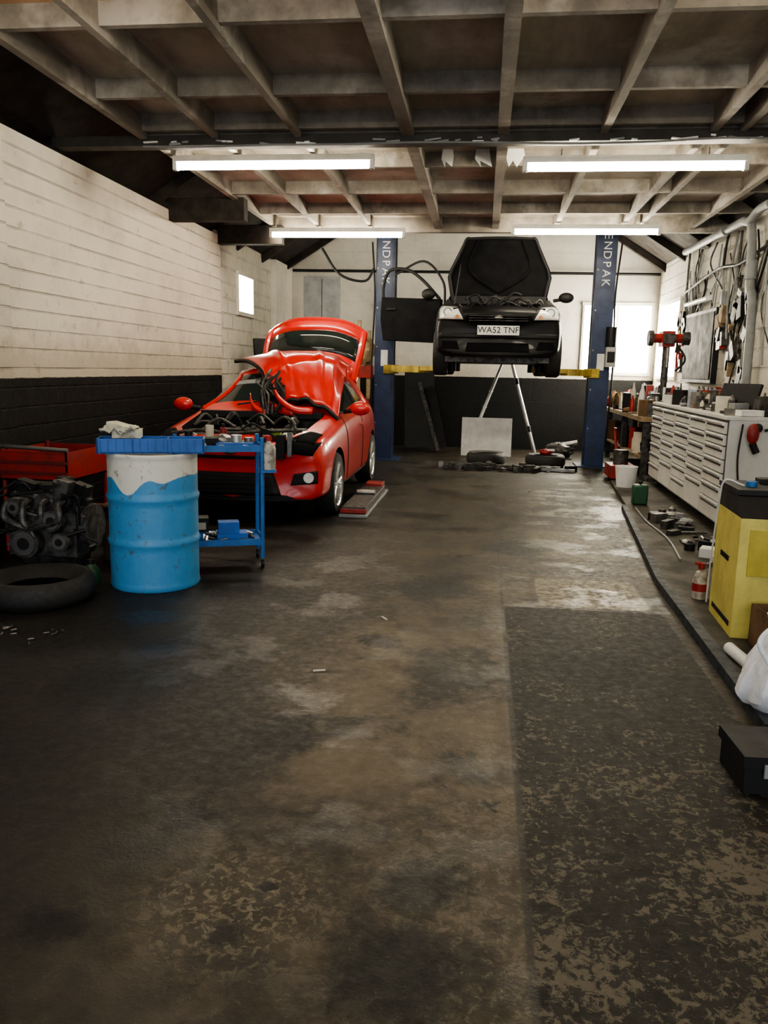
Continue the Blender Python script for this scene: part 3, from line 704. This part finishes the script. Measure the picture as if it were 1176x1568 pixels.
b.cyl((.24,0,.35),(.29,0,.35),.15,cast); b.cyl((.14,-.2,.58),(.16,-.22,.68),.04,cast)
b.obj('block',E,bevel=.006)
def openbox(b,x,y,w,d,h,m,t=.008,z=0):
    b.bx(x-w/2,x+w/2,y-d/2,y+d/2,z,z+t,m)
    b.bx(x-w/2,x+w/2,y-d/2,y-d/2+t,z,z+h,m); b.bx(x-w/2,x+w/2,y+d/2-t,y+d/2,z,z+h,m)
    b.bx(x-w/2,x-w/2+t,y-d/2,y+d/2,z,z+h,m); b.bx(x+w/2-t,x+w/2,y-d/2,y+d/2,z,z+h,m)
b=MB()
openbox(b,0,0,.32,.32,.42,card); b.box((-.0,-.20,.40),(.31,.10,.006),card,rx=-.5); b.box((.19,0,.43),(.09,.30,.006),card,ry=-.4)
b.obj('cardboard_box',loc=(-2.62,5.70,0),rz=.15)
e=empty('red_tool_cart',(-3.36,6.0,0))
b=MB(); openbox(b,0,0,.55,.7,.22,redm,.012,.56); b.bx(-.27,.27,-.34,.34,.25,.28,redm)
for z in(.62,.70): b.bx(-.28,.28,-.362,-.35,z-.01,z+.01,M('dark_red_trim',(.12,.01,.008),.5))
for x in(-.25,.25):
    for y in(-.32,.32): b.cyl((x,y,0),(x,y,.8),.018,redm)
b.cyl((-.25,-.37,.82),(.3,-.37,.80),.016,steel); b.bx(-.2,.15,-.2,.2,.57,.7,black); b.obj('frame',e)
b=MB()
for i in range(16):
    x=rnd.uniform(-2.6,-2.2);y=rnd.uniform(3.7,4.05); a=rnd.uniform(0,3)
    b.cyl((x,y,.008),(x+.03*math.cos(a),y+.03*math.sin(a),.01),.004,steel,seg=6)
for p,a in (((-.73,3.62),1.9),((-.52,4.5),.6)): b.box((p[0],p[1],.004),(.010,.06,.006),cream,rz=a)
b.obj('scattered_bolts')
b=MB(); b.lathe([(0,0),(.06,0),(.065,.02),(.06,.1),(.025,.14)],(0,0,0),green,seg=16); b.cyl((0,0,.13),(0,0,.17),.022,black); b.obj('green_oil_bottle',loc=(-2.53,4.88,0))

# ramp beside red car
b=MB(); b.bx(-.14,.14,-.9,.9,0,.03,greyp); b.bx(-.12,.12,-.85,.75,.03,.10,cast); b.box((0,-.86,.06),(.26,.03,.04),redm); b.box((0,.75,.10),(.2,.25,.06),redm); b.cyl((-.1,0,.12),(.1,0,.12),.03,steel); b.obj('scissor_lift_platform',loc=(-1.22,8.55,0),bevel=.005)

# ------------------------------------------------------------ cabinet
C=empty('tool_cabinet',(2.10,7.2,0),rad(-1.5))
Lc=3.5
b=MB(); b.bx(.02,.72,0,Lc,.10,1.03,cabw); b.bx(-.01,.74,-.01,Lc+.01,1.03,1.06,cabw); b.bx(.06,.7,.03,Lc-.03,.06,.10,black)
for y in(.1,1.2,2.3,3.4): b.cyl((.12,y,0),(.12,y,.07),.03,black); b.cyl((.62,y,0),(.62,y,.07),.03,black)
dh=M('drawer_pull_shadow',(.06,.06,.06),.5)
cols=[.02,.70,1.38,2.10,2.80,3.48]
for ci in range(5):
    y0,y1=cols[ci]+.012,cols[ci+1]-.012
    rows=[.12,.30,.44,.56,.68,.80,.90,1.01] if ci%2==0 else [.12,.40,.52,.64,.76,.88,1.01]
    b.bx(.012,.02,y0-.01,y1+.01,.11,1.02,dh)
    for r in range(len(rows)-1):
        b.bx(-.008,.015,y0,y1,rows[r]+.006,rows[r+1]-.006,cabw)
        b.bx(-.026,-.008,y0+.03,y1-.03,rows[r+1]-.034,rows[r+1]-.014,alum)
        b.bx(-.010,-.007,y0+.03,y1-.03,rows[r+1]-.056,rows[r+1]-.034,dh)
b.obj('drawers',C,bevel=.003)
b=MB()
b.ball((.20,-.06,.92),(.05,.04,.09),redm); b.cyl((.20,-.06,.84),(.24,-.06,.76),.03,black); b.ball((.24,-.04,.97),(.04,.04,.04),black)
b.tube([(.12,-.03,1.0),(.10,-.04,.7),(.14,-.04,.4),(.2,-.05,.15)],.008,black); b.tube([(.3,-.03,.95),(.42,-.04,.98),(.55,-.04,.97)],.012,black)
b.obj('hanging_tools',C)
def clutter(name,x0,x1,y0,y1,z,n,seed,mx=.16,pal=None,parent=None):
    rnd=random.Random(seed); b=MB(); pal=pal or [black,black,black,white,steel,redm,cast,cast,greyp,card,cream,bluetray]
    for i in range(n):
        x=rnd.uniform(x0,x1);y=rnd.uniform(y0,y1);k=rnd.random();m=rnd.choice(pal);h=rnd.uniform(.03,mx)
        if k<.3: b.box((x,y,z+h/2),(rnd.uniform(.05,.18),rnd.uniform(.05,.18),h),m,rz=rnd.uniform(0,3))
        elif k<.6:
            r=rnd.uniform(.02,.045); b.lathe([(0,0),(r,0),(r,h*.8),(r*.5,h*.95),(r*.4,h*1.1),(0,h*1.1)],(x,y,z),m,seg=14)
        elif k<.8:
            a=rnd.uniform(0,3); l=rnd.uniform(.05,.14); b.cyl((x-l*math.cos(a),y-l*math.sin(a),z+.015),(x+l*math.cos(a),y+l*math.sin(a),z+.02),.012,steel,seg=8)
        else: b.ball((x,y,z+h*.4),(rnd.uniform(.04,.1),rnd.uniform(.04,.1),h*.4),m,wob=.12,seed=i)
    return b.obj(name,parent)
clutter('bench_top_clutter',.08,.6,.1,3.4,1.06,170,7,.20,[black,black,cast,cast,steel,redm,greyp,card,cream,white],parent=C)
b=MB(); b.box((.24,.62,1.20),(.03,.42,.28),black,ry=.35,rz=.6); b.bx(.08,.40,.2,.6,1.06,1.085,black); b.box((.2,.1,1.09),(.2,.12,.05),white,rz=.2); b.obj('laptop',C)
b=MB(); b.ball((.25,1.1,1.10),(.12,.2,.05),ragm,wob=.2,seed=4); b.ball((.3,1.5,1.10),(.1,.14,.06),ragm,wob=.25,seed=6); b.obj('rag',C)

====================

Keep the pictures out of the copy and return the rest of the data above exactly.

RESULT FOR THIS TASK:
Continue the Blender Python script for this scene: part 3, from line 704. This part finishes the script. Measure the picture as if it were 1176x1568 pixels.
b.cyl((.24,0,.35),(.29,0,.35),.15,cast); b.cyl((.14,-.2,.58),(.16,-.22,.68),.04,cast)
b.obj('block',E,bevel=.006)
def openbox(b,x,y,w,d,h,m,t=.008,z=0):
    b.bx(x-w/2,x+w/2,y-d/2,y+d/2,z,z+t,m)
    b.bx(x-w/2,x+w/2,y-d/2,y-d/2+t,z,z+h,m); b.bx(x-w/2,x+w/2,y+d/2-t,y+d/2,z,z+h,m)
    b.bx(x-w/2,x-w/2+t,y-d/2,y+d/2,z,z+h,m); b.bx(x+w/2-t,x+w/2,y-d/2,y+d/2,z,z+h,m)
b=MB()
openbox(b,0,0,.32,.32,.42,card); b.box((-.0,-.20,.40),(.31,.10,.006),card,rx=-.5); b.box((.19,0,.43),(.09,.30,.006),card,ry=-.4)
b.obj('cardboard_box',loc=(-2.62,5.70,0),rz=.15)
e=empty('red_tool_cart',(-3.36,6.0,0))
b=MB(); openbox(b,0,0,.55,.7,.22,redm,.012,.56); b.bx(-.27,.27,-.34,.34,.25,.28,redm)
for z in(.62,.70): b.bx(-.28,.28,-.362,-.35,z-.01,z+.01,M('dark_red_trim',(.12,.01,.008),.5))
for x in(-.25,.25):
    for y in(-.32,.32): b.cyl((x,y,0),(x,y,.8),.018,redm)
b.cyl((-.25,-.37,.82),(.3,-.37,.80),.016,steel); b.bx(-.2,.15,-.2,.2,.57,.7,black); b.obj('frame',e)
b=MB()
for i in range(16):
    x=rnd.uniform(-2.6,-2.2);y=rnd.uniform(3.7,4.05); a=rnd.uniform(0,3)
    b.cyl((x,y,.008),(x+.03*math.cos(a),y+.03*math.sin(a),.01),.004,steel,seg=6)
for p,a in (((-.73,3.62),1.9),((-.52,4.5),.6)): b.box((p[0],p[1],.004),(.010,.06,.006),cream,rz=a)
b.obj('scattered_bolts')
b=MB(); b.lathe([(0,0),(.06,0),(.065,.02),(.06,.1),(.025,.14)],(0,0,0),green,seg=16); b.cyl((0,0,.13),(0,0,.17),.022,black); b.obj('green_oil_bottle',loc=(-2.53,4.88,0))

# ramp beside red car
b=MB(); b.bx(-.14,.14,-.9,.9,0,.03,greyp); b.bx(-.12,.12,-.85,.75,.03,.10,cast); b.box((0,-.86,.06),(.26,.03,.04),redm); b.box((0,.75,.10),(.2,.25,.06),redm); b.cyl((-.1,0,.12),(.1,0,.12),.03,steel); b.obj('scissor_lift_platform',loc=(-1.22,8.55,0),bevel=.005)

# ------------------------------------------------------------ cabinet
C=empty('tool_cabinet',(2.10,7.2,0),rad(-1.5))
Lc=3.5
b=MB(); b.bx(.02,.72,0,Lc,.10,1.03,cabw); b.bx(-.01,.74,-.01,Lc+.01,1.03,1.06,cabw); b.bx(.06,.7,.03,Lc-.03,.06,.10,black)
for y in(.1,1.2,2.3,3.4): b.cyl((.12,y,0),(.12,y,.07),.03,black); b.cyl((.62,y,0),(.62,y,.07),.03,black)
dh=M('drawer_pull_shadow',(.06,.06,.06),.5)
cols=[.02,.70,1.38,2.10,2.80,3.48]
for ci in range(5):
    y0,y1=cols[ci]+.012,cols[ci+1]-.012
    rows=[.12,.30,.44,.56,.68,.80,.90,1.01] if ci%2==0 else [.12,.40,.52,.64,.76,.88,1.01]
    b.bx(.012,.02,y0-.01,y1+.01,.11,1.02,dh)
    for r in range(len(rows)-1):
        b.bx(-.008,.015,y0,y1,rows[r]+.006,rows[r+1]-.006,cabw)
        b.bx(-.026,-.008,y0+.03,y1-.03,rows[r+1]-.034,rows[r+1]-.014,alum)
        b.bx(-.010,-.007,y0+.03,y1-.03,rows[r+1]-.056,rows[r+1]-.034,dh)
b.obj('drawers',C,bevel=.003)
b=MB()
b.ball((.20,-.06,.92),(.05,.04,.09),redm); b.cyl((.20,-.06,.84),(.24,-.06,.76),.03,black); b.ball((.24,-.04,.97),(.04,.04,.04),black)
b.tube([(.12,-.03,1.0),(.10,-.04,.7),(.14,-.04,.4),(.2,-.05,.15)],.008,black); b.tube([(.3,-.03,.95),(.42,-.04,.98),(.55,-.04,.97)],.012,black)
b.obj('hanging_tools',C)
def clutter(name,x0,x1,y0,y1,z,n,seed,mx=.16,pal=None,parent=None):
    rnd=random.Random(seed); b=MB(); pal=pal or [black,black,black,white,steel,redm,cast,cast,greyp,card,cream,bluetray]
    for i in range(n):
        x=rnd.uniform(x0,x1);y=rnd.uniform(y0,y1);k=rnd.random();m=rnd.choice(pal);h=rnd.uniform(.03,mx)
        if k<.3: b.box((x,y,z+h/2),(rnd.uniform(.05,.18),rnd.uniform(.05,.18),h),m,rz=rnd.uniform(0,3))
        elif k<.6:
            r=rnd.uniform(.02,.045); b.lathe([(0,0),(r,0),(r,h*.8),(r*.5,h*.95),(r*.4,h*1.1),(0,h*1.1)],(x,y,z),m,seg=14)
        elif k<.8:
            a=rnd.uniform(0,3); l=rnd.uniform(.05,.14); b.cyl((x-l*math.cos(a),y-l*math.sin(a),z+.015),(x+l*math.cos(a),y+l*math.sin(a),z+.02),.012,steel,seg=8)
        else: b.ball((x,y,z+h*.4),(rnd.uniform(.04,.1),rnd.uniform(.04,.1),h*.4),m,wob=.12,seed=i)
    return b.obj(name,parent)
clutter('bench_top_clutter',.08,.6,.1,3.4,1.06,170,7,.20,[black,black,cast,cast,steel,redm,greyp,card,cream,white],parent=C)
b=MB(); b.box((.24,.62,1.20),(.03,.42,.28),black,ry=.35,rz=.6); b.bx(.08,.40,.2,.6,1.06,1.085,black); b.box((.2,.1,1.09),(.2,.12,.05),white,rz=.2); b.obj('laptop',C)
b=MB(); b.ball((.25,1.1,1.10),(.12,.2,.05),ragm,wob=.2,seed=4); b.ball((.3,1.5,1.10),(.1,.14,.06),ragm,wob=.25,seed=6); b.obj('rag',C)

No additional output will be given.